>> Begin Source excerpt
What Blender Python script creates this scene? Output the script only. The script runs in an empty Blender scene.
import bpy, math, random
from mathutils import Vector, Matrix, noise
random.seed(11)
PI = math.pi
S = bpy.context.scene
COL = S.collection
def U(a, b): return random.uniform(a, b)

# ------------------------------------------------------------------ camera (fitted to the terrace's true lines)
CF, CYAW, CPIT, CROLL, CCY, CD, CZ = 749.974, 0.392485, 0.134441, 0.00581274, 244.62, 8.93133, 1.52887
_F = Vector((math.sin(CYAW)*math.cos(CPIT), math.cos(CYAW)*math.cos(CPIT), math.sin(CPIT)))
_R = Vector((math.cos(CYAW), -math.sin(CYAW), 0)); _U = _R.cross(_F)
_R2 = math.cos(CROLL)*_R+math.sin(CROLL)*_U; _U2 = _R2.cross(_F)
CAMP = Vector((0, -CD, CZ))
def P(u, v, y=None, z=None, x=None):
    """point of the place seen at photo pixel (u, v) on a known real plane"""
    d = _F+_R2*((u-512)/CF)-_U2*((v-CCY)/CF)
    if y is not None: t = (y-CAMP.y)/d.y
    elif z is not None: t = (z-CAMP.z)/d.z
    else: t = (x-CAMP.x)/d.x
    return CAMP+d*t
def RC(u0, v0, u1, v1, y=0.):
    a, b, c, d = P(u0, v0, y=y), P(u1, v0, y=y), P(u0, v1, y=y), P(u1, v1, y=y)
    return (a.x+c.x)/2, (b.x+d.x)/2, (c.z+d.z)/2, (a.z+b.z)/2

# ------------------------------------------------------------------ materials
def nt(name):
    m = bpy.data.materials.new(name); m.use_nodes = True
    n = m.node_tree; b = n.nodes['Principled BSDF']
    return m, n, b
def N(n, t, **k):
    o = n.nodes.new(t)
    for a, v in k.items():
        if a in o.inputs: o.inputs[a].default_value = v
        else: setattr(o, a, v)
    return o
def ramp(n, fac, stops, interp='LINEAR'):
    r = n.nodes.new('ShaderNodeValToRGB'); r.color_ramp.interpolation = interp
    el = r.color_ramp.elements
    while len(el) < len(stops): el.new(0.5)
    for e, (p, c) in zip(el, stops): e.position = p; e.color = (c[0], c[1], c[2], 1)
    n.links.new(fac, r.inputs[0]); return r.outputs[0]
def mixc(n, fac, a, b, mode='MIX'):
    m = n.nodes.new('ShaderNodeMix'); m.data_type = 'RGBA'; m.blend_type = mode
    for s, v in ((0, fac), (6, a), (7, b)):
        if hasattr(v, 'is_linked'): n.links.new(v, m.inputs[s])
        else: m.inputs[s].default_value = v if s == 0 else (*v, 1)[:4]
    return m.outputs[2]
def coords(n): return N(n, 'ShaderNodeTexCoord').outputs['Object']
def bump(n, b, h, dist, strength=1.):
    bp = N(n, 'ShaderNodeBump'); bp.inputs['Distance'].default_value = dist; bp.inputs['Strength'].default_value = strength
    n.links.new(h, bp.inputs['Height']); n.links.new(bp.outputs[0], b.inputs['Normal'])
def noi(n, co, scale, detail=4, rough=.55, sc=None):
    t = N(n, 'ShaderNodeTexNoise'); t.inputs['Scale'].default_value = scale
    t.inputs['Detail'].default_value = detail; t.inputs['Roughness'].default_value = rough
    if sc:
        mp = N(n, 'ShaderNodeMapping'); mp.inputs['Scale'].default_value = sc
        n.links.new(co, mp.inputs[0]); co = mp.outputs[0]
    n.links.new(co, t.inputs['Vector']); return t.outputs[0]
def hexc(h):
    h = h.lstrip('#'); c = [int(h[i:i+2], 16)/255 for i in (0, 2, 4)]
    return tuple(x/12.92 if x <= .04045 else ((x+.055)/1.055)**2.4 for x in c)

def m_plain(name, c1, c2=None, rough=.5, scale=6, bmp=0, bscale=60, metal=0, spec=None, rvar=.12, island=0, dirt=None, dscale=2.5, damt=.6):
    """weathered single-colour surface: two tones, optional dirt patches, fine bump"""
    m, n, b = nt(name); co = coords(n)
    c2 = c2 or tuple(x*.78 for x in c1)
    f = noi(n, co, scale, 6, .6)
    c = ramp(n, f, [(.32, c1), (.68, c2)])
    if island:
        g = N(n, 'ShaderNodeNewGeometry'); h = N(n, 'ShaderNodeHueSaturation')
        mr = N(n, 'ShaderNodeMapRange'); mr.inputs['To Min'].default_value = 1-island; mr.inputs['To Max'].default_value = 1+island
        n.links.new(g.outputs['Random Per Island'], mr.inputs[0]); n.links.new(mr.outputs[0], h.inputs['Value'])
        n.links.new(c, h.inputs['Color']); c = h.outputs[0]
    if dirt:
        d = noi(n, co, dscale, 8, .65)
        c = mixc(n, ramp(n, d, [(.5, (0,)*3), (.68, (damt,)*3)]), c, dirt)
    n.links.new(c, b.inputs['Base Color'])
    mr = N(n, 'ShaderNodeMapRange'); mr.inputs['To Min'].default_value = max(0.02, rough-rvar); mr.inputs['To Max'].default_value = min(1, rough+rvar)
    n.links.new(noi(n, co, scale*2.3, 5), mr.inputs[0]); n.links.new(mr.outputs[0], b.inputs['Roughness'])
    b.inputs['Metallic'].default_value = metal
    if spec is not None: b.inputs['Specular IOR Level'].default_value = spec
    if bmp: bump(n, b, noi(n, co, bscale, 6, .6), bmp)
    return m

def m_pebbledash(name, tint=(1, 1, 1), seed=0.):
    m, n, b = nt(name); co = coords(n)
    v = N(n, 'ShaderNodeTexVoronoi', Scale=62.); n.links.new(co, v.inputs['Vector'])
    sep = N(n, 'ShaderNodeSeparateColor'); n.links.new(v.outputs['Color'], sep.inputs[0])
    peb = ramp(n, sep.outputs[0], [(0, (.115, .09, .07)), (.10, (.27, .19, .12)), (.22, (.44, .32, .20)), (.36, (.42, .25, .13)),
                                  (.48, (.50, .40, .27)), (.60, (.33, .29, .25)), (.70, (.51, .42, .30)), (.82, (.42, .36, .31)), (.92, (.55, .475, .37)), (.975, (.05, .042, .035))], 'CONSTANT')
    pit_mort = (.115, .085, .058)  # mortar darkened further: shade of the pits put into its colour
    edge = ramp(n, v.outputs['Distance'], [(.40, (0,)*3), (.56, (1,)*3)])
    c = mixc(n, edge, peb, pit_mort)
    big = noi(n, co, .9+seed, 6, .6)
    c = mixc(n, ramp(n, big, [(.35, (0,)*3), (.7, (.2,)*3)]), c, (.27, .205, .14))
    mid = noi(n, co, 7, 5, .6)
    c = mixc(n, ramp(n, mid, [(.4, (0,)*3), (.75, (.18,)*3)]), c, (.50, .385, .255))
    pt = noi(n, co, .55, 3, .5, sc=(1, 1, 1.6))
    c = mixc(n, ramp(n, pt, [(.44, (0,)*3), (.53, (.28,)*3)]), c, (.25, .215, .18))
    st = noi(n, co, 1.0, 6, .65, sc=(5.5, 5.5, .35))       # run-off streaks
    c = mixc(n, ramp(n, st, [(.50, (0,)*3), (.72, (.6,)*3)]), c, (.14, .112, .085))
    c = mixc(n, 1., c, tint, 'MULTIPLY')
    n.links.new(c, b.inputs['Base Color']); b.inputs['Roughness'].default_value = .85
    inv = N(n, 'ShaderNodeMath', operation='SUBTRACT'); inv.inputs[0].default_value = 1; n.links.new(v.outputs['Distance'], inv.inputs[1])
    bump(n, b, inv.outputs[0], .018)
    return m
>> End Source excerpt
What needs to be done -> Every line above should be retyped exactly as given.

Response for this exercise ->
What Blender Python script creates this scene? Output the script only. The script runs in an empty Blender scene.
import bpy, math, random
from mathutils import Vector, Matrix, noise
random.seed(11)
PI = math.pi
S = bpy.context.scene
COL = S.collection
def U(a, b): return random.uniform(a, b)

# ------------------------------------------------------------------ camera (fitted to the terrace's true lines)
CF, CYAW, CPIT, CROLL, CCY, CD, CZ = 749.974, 0.392485, 0.134441, 0.00581274, 244.62, 8.93133, 1.52887
_F = Vector((math.sin(CYAW)*math.cos(CPIT), math.cos(CYAW)*math.cos(CPIT), math.sin(CPIT)))
_R = Vector((math.cos(CYAW), -math.sin(CYAW), 0)); _U = _R.cross(_F)
_R2 = math.cos(CROLL)*_R+math.sin(CROLL)*_U; _U2 = _R2.cross(_F)
CAMP = Vector((0, -CD, CZ))
def P(u, v, y=None, z=None, x=None):
    """point of the place seen at photo pixel (u, v) on a known real plane"""
    d = _F+_R2*((u-512)/CF)-_U2*((v-CCY)/CF)
    if y is not None: t = (y-CAMP.y)/d.y
    elif z is not None: t = (z-CAMP.z)/d.z
    else: t = (x-CAMP.x)/d.x
    return CAMP+d*t
def RC(u0, v0, u1, v1, y=0.):
    a, b, c, d = P(u0, v0, y=y), P(u1, v0, y=y), P(u0, v1, y=y), P(u1, v1, y=y)
    return (a.x+c.x)/2, (b.x+d.x)/2, (c.z+d.z)/2, (a.z+b.z)/2

# ------------------------------------------------------------------ materials
def nt(name):
    m = bpy.data.materials.new(name); m.use_nodes = True
    n = m.node_tree; b = n.nodes['Principled BSDF']
    return m, n, b
def N(n, t, **k):
    o = n.nodes.new(t)
    for a, v in k.items():
        if a in o.inputs: o.inputs[a].default_value = v
        else: setattr(o, a, v)
    return o
def ramp(n, fac, stops, interp='LINEAR'):
    r = n.nodes.new('ShaderNodeValToRGB'); r.color_ramp.interpolation = interp
    el = r.color_ramp.elements
    while len(el) < len(stops): el.new(0.5)
    for e, (p, c) in zip(el, stops): e.position = p; e.color = (c[0], c[1], c[2], 1)
    n.links.new(fac, r.inputs[0]); return r.outputs[0]
def mixc(n, fac, a, b, mode='MIX'):
    m = n.nodes.new('ShaderNodeMix'); m.data_type = 'RGBA'; m.blend_type = mode
    for s, v in ((0, fac), (6, a), (7, b)):
        if hasattr(v, 'is_linked'): n.links.new(v, m.inputs[s])
        else: m.inputs[s].default_value = v if s == 0 else (*v, 1)[:4]
    return m.outputs[2]
def coords(n): return N(n, 'ShaderNodeTexCoord').outputs['Object']
def bump(n, b, h, dist, strength=1.):
    bp = N(n, 'ShaderNodeBump'); bp.inputs['Distance'].default_value = dist; bp.inputs['Strength'].default_value = strength
    n.links.new(h, bp.inputs['Height']); n.links.new(bp.outputs[0], b.inputs['Normal'])
def noi(n, co, scale, detail=4, rough=.55, sc=None):
    t = N(n, 'ShaderNodeTexNoise'); t.inputs['Scale'].default_value = scale
    t.inputs['Detail'].default_value = detail; t.inputs['Roughness'].default_value = rough
    if sc:
        mp = N(n, 'ShaderNodeMapping'); mp.inputs['Scale'].default_value = sc
        n.links.new(co, mp.inputs[0]); co = mp.outputs[0]
    n.links.new(co, t.inputs['Vector']); return t.outputs[0]
def hexc(h):
    h = h.lstrip('#'); c = [int(h[i:i+2], 16)/255 for i in (0, 2, 4)]
    return tuple(x/12.92 if x <= .04045 else ((x+.055)/1.055)**2.4 for x in c)

def m_plain(name, c1, c2=None, rough=.5, scale=6, bmp=0, bscale=60, metal=0, spec=None, rvar=.12, island=0, dirt=None, dscale=2.5, damt=.6):
    """weathered single-colour surface: two tones, optional dirt patches, fine bump"""
    m, n, b = nt(name); co = coords(n)
    c2 = c2 or tuple(x*.78 for x in c1)
    f = noi(n, co, scale, 6, .6)
    c = ramp(n, f, [(.32, c1), (.68, c2)])
    if island:
        g = N(n, 'ShaderNodeNewGeometry'); h = N(n, 'ShaderNodeHueSaturation')
        mr = N(n, 'ShaderNodeMapRange'); mr.inputs['To Min'].default_value = 1-island; mr.inputs['To Max'].default_value = 1+island
        n.links.new(g.outputs['Random Per Island'], mr.inputs[0]); n.links.new(mr.outputs[0], h.inputs['Value'])
        n.links.new(c, h.inputs['Color']); c = h.outputs[0]
    if dirt:
        d = noi(n, co, dscale, 8, .65)
        c = mixc(n, ramp(n, d, [(.5, (0,)*3), (.68, (damt,)*3)]), c, dirt)
    n.links.new(c, b.inputs['Base Color'])
    mr = N(n, 'ShaderNodeMapRange'); mr.inputs['To Min'].default_value = max(0.02, rough-rvar); mr.inputs['To Max'].default_value = min(1, rough+rvar)
    n.links.new(noi(n, co, scale*2.3, 5), mr.inputs[0]); n.links.new(mr.outputs[0], b.inputs['Roughness'])
    b.inputs['Metallic'].default_value = metal
    if spec is not None: b.inputs['Specular IOR Level'].default_value = spec
    if bmp: bump(n, b, noi(n, co, bscale, 6, .6), bmp)
    return m

def m_pebbledash(name, tint=(1, 1, 1), seed=0.):
    m, n, b = nt(name); co = coords(n)
    v = N(n, 'ShaderNodeTexVoronoi', Scale=62.); n.links.new(co, v.inputs['Vector'])
    sep = N(n, 'ShaderNodeSeparateColor'); n.links.new(v.outputs['Color'], sep.inputs[0])
    peb = ramp(n, sep.outputs[0], [(0, (.115, .09, .07)), (.10, (.27, .19, .12)), (.22, (.44, .32, .20)), (.36, (.42, .25, .13)),
                                  (.48, (.50, .40, .27)), (.60, (.33, .29, .25)), (.70, (.51, .42, .30)), (.82, (.42, .36, .31)), (.92, (.55, .475, .37)), (.975, (.05, .042, .035))], 'CONSTANT')
    pit_mort = (.115, .085, .058)  # mortar darkened further: shade of the pits put into its colour
    edge = ramp(n, v.outputs['Distance'], [(.40, (0,)*3), (.56, (1,)*3)])
    c = mixc(n, edge, peb, pit_mort)
    big = noi(n, co, .9+seed, 6, .6)
    c = mixc(n, ramp(n, big, [(.35, (0,)*3), (.7, (.2,)*3)]), c, (.27, .205, .14))
    mid = noi(n, co, 7, 5, .6)
    c = mixc(n, ramp(n, mid, [(.4, (0,)*3), (.75, (.18,)*3)]), c, (.50, .385, .255))
    pt = noi(n, co, .55, 3, .5, sc=(1, 1, 1.6))
    c = mixc(n, ramp(n, pt, [(.44, (0,)*3), (.53, (.28,)*3)]), c, (.25, .215, .18))
    st = noi(n, co, 1.0, 6, .65, sc=(5.5, 5.5, .35))       # run-off streaks
    c = mixc(n, ramp(n, st, [(.50, (0,)*3), (.72, (.6,)*3)]), c, (.14, .112, .085))
    c = mixc(n, 1., c, tint, 'MULTIPLY')
    n.links.new(c, b.inputs['Base Color']); b.inputs['Roughness'].default_value = .85
    inv = N(n, 'ShaderNodeMath', operation='SUBTRACT'); inv.inputs[0].default_value = 1; n.links.new(v.outputs['Distance'], inv.inputs[1])
    bump(n, b, inv.outputs[0], .018)
    return m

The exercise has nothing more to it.